**DIRECTION**
Write out again, unaltered, the lines from the start through the line containing "scene.camera = cam".

--- START DATA EXTRACT ---

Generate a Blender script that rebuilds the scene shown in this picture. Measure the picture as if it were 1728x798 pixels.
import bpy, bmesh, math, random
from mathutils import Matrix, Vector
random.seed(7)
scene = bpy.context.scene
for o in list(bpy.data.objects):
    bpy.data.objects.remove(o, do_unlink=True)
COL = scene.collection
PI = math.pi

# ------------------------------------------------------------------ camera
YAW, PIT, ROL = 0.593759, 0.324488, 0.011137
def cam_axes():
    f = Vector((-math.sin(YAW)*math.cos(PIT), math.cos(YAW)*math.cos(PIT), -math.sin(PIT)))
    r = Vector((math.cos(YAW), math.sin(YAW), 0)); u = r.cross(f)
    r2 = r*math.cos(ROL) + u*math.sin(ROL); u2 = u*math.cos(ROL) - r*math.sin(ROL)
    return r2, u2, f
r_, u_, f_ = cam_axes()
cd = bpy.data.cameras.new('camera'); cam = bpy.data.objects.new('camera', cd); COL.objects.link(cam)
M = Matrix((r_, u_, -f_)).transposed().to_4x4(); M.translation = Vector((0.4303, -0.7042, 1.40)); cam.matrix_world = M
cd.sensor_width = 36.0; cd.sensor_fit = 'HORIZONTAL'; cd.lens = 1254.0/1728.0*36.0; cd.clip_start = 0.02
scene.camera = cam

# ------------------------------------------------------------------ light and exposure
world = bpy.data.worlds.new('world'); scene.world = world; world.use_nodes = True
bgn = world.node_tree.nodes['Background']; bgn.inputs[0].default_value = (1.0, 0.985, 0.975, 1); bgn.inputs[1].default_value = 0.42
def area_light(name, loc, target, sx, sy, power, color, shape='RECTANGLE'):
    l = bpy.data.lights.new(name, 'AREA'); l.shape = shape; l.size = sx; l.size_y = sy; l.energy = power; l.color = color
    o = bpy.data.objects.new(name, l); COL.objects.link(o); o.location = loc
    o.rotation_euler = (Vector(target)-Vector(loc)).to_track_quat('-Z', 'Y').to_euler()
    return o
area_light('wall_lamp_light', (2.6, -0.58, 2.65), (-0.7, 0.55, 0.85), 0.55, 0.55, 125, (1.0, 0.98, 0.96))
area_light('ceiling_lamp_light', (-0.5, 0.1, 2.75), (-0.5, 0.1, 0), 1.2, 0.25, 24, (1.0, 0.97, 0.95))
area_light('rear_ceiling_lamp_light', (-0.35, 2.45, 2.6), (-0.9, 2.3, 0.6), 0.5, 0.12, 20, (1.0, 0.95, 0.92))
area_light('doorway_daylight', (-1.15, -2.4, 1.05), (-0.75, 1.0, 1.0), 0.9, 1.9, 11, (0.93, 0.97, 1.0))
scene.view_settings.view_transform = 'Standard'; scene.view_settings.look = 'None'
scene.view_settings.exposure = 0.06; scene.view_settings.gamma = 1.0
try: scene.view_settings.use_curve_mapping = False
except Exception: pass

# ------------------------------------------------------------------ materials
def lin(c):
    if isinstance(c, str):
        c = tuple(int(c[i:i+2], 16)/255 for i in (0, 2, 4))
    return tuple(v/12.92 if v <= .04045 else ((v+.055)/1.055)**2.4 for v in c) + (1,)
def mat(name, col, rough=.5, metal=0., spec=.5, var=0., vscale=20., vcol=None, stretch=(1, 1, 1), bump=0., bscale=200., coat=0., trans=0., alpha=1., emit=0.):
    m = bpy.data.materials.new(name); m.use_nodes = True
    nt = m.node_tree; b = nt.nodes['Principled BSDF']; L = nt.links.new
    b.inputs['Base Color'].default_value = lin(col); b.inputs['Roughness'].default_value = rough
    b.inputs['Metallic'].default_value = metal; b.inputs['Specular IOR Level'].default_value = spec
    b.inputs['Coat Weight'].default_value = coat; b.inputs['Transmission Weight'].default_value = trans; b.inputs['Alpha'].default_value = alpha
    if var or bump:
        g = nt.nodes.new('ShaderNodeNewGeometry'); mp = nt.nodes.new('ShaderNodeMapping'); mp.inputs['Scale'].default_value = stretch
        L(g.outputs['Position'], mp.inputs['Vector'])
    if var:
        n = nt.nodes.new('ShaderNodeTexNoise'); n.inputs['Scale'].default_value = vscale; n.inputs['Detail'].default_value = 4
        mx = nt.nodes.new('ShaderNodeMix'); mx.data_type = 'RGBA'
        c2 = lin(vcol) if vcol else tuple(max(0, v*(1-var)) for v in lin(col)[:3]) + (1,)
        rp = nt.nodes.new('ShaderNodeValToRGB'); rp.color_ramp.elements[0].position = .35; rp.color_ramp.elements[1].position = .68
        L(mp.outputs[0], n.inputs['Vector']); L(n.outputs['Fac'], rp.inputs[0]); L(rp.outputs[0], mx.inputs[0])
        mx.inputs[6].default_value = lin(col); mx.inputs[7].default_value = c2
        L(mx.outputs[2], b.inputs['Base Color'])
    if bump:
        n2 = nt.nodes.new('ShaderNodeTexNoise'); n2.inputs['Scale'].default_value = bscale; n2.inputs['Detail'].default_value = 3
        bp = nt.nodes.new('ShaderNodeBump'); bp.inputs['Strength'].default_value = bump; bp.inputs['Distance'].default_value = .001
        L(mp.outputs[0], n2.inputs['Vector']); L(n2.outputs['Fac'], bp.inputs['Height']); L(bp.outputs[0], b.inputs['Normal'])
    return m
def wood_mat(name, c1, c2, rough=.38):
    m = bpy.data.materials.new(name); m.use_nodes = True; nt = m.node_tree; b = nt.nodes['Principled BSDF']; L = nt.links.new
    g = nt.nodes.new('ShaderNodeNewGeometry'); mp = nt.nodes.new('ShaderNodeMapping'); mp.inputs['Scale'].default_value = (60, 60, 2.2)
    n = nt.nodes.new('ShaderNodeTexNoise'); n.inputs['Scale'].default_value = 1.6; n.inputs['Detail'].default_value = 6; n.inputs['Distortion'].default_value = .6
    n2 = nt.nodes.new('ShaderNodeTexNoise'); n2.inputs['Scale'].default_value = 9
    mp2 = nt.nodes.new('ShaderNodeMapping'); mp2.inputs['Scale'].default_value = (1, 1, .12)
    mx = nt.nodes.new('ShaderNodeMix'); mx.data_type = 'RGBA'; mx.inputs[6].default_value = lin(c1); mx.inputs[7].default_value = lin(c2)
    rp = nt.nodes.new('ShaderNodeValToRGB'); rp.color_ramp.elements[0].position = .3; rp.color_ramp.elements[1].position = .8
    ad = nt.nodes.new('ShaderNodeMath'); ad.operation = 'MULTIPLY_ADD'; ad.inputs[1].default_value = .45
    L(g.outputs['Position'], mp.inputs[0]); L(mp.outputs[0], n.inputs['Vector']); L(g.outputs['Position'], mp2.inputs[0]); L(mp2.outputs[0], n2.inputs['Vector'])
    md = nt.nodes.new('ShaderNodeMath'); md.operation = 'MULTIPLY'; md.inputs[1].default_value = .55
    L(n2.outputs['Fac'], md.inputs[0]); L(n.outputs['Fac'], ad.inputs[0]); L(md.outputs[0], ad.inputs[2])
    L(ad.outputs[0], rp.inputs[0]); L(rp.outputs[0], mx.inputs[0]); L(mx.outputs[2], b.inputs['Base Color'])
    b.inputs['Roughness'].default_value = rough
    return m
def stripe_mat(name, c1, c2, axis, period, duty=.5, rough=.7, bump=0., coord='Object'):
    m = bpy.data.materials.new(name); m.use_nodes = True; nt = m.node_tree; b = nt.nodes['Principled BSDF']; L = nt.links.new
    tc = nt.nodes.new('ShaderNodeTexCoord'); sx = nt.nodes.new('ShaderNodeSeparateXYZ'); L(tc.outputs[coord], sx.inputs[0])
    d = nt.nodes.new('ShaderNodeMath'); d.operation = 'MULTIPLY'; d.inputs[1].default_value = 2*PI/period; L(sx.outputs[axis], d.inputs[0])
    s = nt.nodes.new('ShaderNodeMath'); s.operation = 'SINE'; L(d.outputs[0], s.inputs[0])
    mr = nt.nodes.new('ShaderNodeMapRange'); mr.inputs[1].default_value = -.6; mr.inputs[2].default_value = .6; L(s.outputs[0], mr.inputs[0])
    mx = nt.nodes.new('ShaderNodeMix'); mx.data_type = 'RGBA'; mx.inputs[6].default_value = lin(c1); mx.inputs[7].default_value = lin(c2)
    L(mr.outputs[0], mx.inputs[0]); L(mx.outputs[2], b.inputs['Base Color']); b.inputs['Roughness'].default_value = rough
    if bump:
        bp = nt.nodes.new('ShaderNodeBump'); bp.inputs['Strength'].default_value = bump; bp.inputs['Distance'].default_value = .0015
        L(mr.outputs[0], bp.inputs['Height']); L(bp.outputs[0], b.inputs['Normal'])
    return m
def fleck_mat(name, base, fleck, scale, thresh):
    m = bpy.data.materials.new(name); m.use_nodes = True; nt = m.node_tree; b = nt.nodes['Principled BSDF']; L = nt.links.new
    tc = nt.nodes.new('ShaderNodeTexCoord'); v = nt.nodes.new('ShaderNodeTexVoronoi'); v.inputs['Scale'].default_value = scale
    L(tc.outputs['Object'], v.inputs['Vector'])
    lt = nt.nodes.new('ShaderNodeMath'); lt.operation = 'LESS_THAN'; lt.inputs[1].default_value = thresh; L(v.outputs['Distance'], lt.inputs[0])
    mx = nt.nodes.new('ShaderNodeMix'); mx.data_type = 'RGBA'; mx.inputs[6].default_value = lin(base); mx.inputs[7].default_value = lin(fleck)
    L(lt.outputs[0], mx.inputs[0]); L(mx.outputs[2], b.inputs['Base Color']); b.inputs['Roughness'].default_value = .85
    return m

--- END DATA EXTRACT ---

**SOLUTION**
Generate a Blender script that rebuilds the scene shown in this picture. Measure the picture as if it were 1728x798 pixels.
import bpy, bmesh, math, random
from mathutils import Matrix, Vector
random.seed(7)
scene = bpy.context.scene
for o in list(bpy.data.objects):
    bpy.data.objects.remove(o, do_unlink=True)
COL = scene.collection
PI = math.pi

# ------------------------------------------------------------------ camera
YAW, PIT, ROL = 0.593759, 0.324488, 0.011137
def cam_axes():
    f = Vector((-math.sin(YAW)*math.cos(PIT), math.cos(YAW)*math.cos(PIT), -math.sin(PIT)))
    r = Vector((math.cos(YAW), math.sin(YAW), 0)); u = r.cross(f)
    r2 = r*math.cos(ROL) + u*math.sin(ROL); u2 = u*math.cos(ROL) - r*math.sin(ROL)
    return r2, u2, f
r_, u_, f_ = cam_axes()
cd = bpy.data.cameras.new('camera'); cam = bpy.data.objects.new('camera', cd); COL.objects.link(cam)
M = Matrix((r_, u_, -f_)).transposed().to_4x4(); M.translation = Vector((0.4303, -0.7042, 1.40)); cam.matrix_world = M
cd.sensor_width = 36.0; cd.sensor_fit = 'HORIZONTAL'; cd.lens = 1254.0/1728.0*36.0; cd.clip_start = 0.02
scene.camera = cam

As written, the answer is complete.